Liquid Lasers

Liquid lasers consist of a liquid active material usually composed of an organic dye compound. The most common type of liquid laser uses rhodamine 6G  dye mixed with alcohol and is excited by different types of lasers, such as an argon-ion laser or a nitrogen laser. Organic dyes are large compounds that have absorption bands in the UV or visible region with a strong intense fluorescence spectrum. The free π electrons of the dye are excited using an optical pumping source and the transition from the S₁ to the S₀ state creates the lasing light (see Jablonski diagrams). Liquids are generally used because they can easily be tuned to emit a certain wavelength by changing the resonant frequency within the cavity. Wavelengths from the visible to the infrared can be covered.

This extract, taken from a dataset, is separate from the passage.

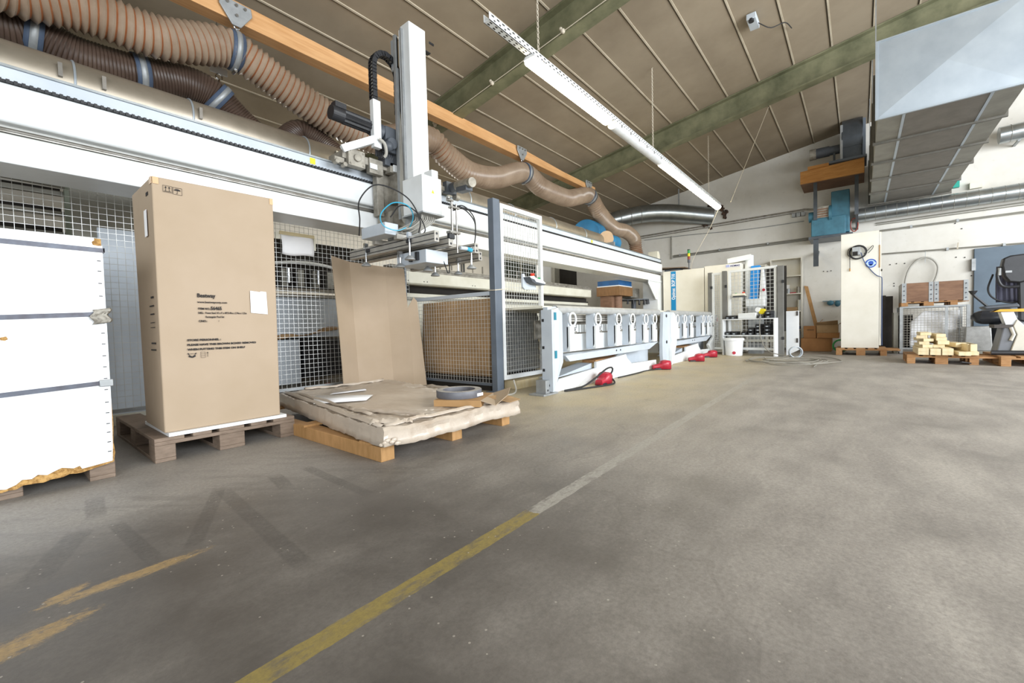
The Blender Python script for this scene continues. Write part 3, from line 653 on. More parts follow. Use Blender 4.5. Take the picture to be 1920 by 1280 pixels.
# ------------------------------------------------------------------ pallets
def pallet(name, label, loc, rz, mt, group=None, L=1.2, Wd=.8, miss=()):
    """long side along local Y, origin at a corner of the footprint"""
    t = thing(name, label, 'pallet', loc, group); t.rotation_euler = (0, 0, 0)
    def B(nm, *a):
        o = MB(mt).box(*a)
        o.v = [(x+loc[0], y+loc[1], z+loc[2]) for x, y, z in o.v]
        return o.build(nm, t, bevel=.003)
    for x, wd in ((0, .145), (.1875, .1), (.3275, .145), (.5125, .1), (.655, .145)): B('deck_board', x, x+wd, 0, L, .122, .144)
    for y in (0, L/2-.0725, L-.145): B('cross_board', 0, Wd, y, y+.145, .1, .122)
    for x, wd in ((0, .1), (.3275, .145), (.7, .1)):
        for y in (0, L/2-.0725, L-.145): B('block', x, x+wd, y, y+.145, .022, .1)
        B('runner_board', x, x+wd, 0, L, 0, .022)
    t.rotation_euler = (0, 0, rz)
    return t

# ------------------------------------------------------------------ goods on the left
pallet('pallet', 'worn wooden pallet under the tall brown carton', (.585, 3.2, 0), 0, M['pallet'])
pallet('pallet', 'worn wooden pallet under the strapped white panel stack', (-.40, 3.1, 0), 0, M['pallet'])
SP = thing('panel_stack', 'tall white panel stack held by three steel straps, chipped along its bottom edge', 'panel stack', (-.3, 3.5, .145))
MB(M['whiteboard']).box(-1.05, .385, 3.075, 4.15, .145, 1.255).build('core_boards', SP)
rag = [(-1.06, 1.262), (.36, 1.262), (.362, 1.25), (.352, 1.24), (.355, 1.225), (.372, 1.222), (.391, 1.224), (.392, .40), (.388, .18), (.384, .10), (.27, .088), (.262, .105), (.24, .098), (.2, .112), (.175, .102), (.15, .09), (.12, .1), (.1, .085), (.07, .09), (.05, .072), (.02, .06), (-.02, .068), (-.05, .05), (-.12, .055), (-.2, .045), (-1.06, .045)]
random.seed(11)
osb = [(-1.05, 1.258), (.388, 1.26), (.393, .42), (.396, .30), (.392, .2), (.397, .14), (.39, .092)]
x = .27
while x > -.25:
    osb.append((x, .078-.075*max(0, .27-x)*.8+random.uniform(-.008, .008)-.01)); x -= .022
osb.append((-1.05, .03))
MB(M['osb']).prism(osb, 3.058, 3.075, 'y').build('chipboard_core', SP)
fp = MB(M['whiteboard']).prism(rag, 3.050, 3.058, 'y').build('front_panel', SP)
pb = MB(M['osb']); pb.prism([(.03, .76), (.05, .765), (.055, .752), (.045, .745), (.032, .748)], 3.0492, 3.05, 'y').build('chip_mark', fp)
st = MB(M['print']); z = .15
while z < 1.2:
    for dz in (0,): st.box(.368, .382, 3.0485, 3.05, z, z+.004)
    z += random.uniform(.045, .07)
st.build('staple_row', fp)
for zl, zr, mt in ((1.202, 1.202, M['strap']), (.846, .872, M['strap']), (.49, .515, M['strap'])):
    m = MB(mt); h = .011; xl = -1.06
    m.hexa([(xl, 3.044, zl-.05-h), (.398, 3.044, zr-h), (.398, 3.049, zr-h), (xl, 3.049, zl-.05-h), (xl, 3.044, zl-.05+h), (.398, 3.044, zr+h), (.398, 3.049, zr+h), (xl, 3.049, zl-.05+h)] if zl < 1.2 else [(xl, 3.044, 1.215-h), (.398, 3.044, 1.2-h), (.398, 3.049, 1.2-h), (xl, 3.049, 1.215-h), (xl, 3.044, 1.215+h), (.398, 3.044, 1.2+h), (.398, 3.049, 1.2+h), (xl, 3.049, 1.215+h)])
    m.box(.393, .399, 3.044, 4.15, zr-h, zr+h)
    m.build('steel_strap', SP)
MB(M['galvgrey']).box(.35, .402, 3.036, 3.046, .495, .53).build('strap_seal', SP, bevel=.002)
def crump(u, v, c, su, sv, a, seed=0):
    return math.sin(u*17+seed)*math.sin(v*13+seed*2)*a + math.sin(u*41+v*29+seed)*a*.5
MB(M['cardedge']).grid(lambda u, v: (.335+u*.07+.008*math.sin(v*9), 3.034+crump(u, v, 0, 0, 0, .004)+(.02 if u > .9 else 0), .822+v*.075+.012*(u-.5)), 10, 10).build('edge_padding', SP, mat=M['dirtysteel'], solid=.004)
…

There are many benefits of liquid lasers, some include that they can be cooled in a relative amount of time, they cannot be damaged unlike a solid-laser, and their production is cost-effective. The efficiency of liquid lasers is low because the lifetime of the excited state is relatively short; there are many non-radiative decay processes, and the material degrades over time. Liquid lasers tend to be used only as a pulse laser when tunability is required. Liquid lasers can be used for high-resolution spectroscopy since they are easily tuned over a wide range of wavelengths. They can also be used because they have concentrations which are manageable when dissolved in solids or other liquids.

Figure 1. Rhodamine 6G molecule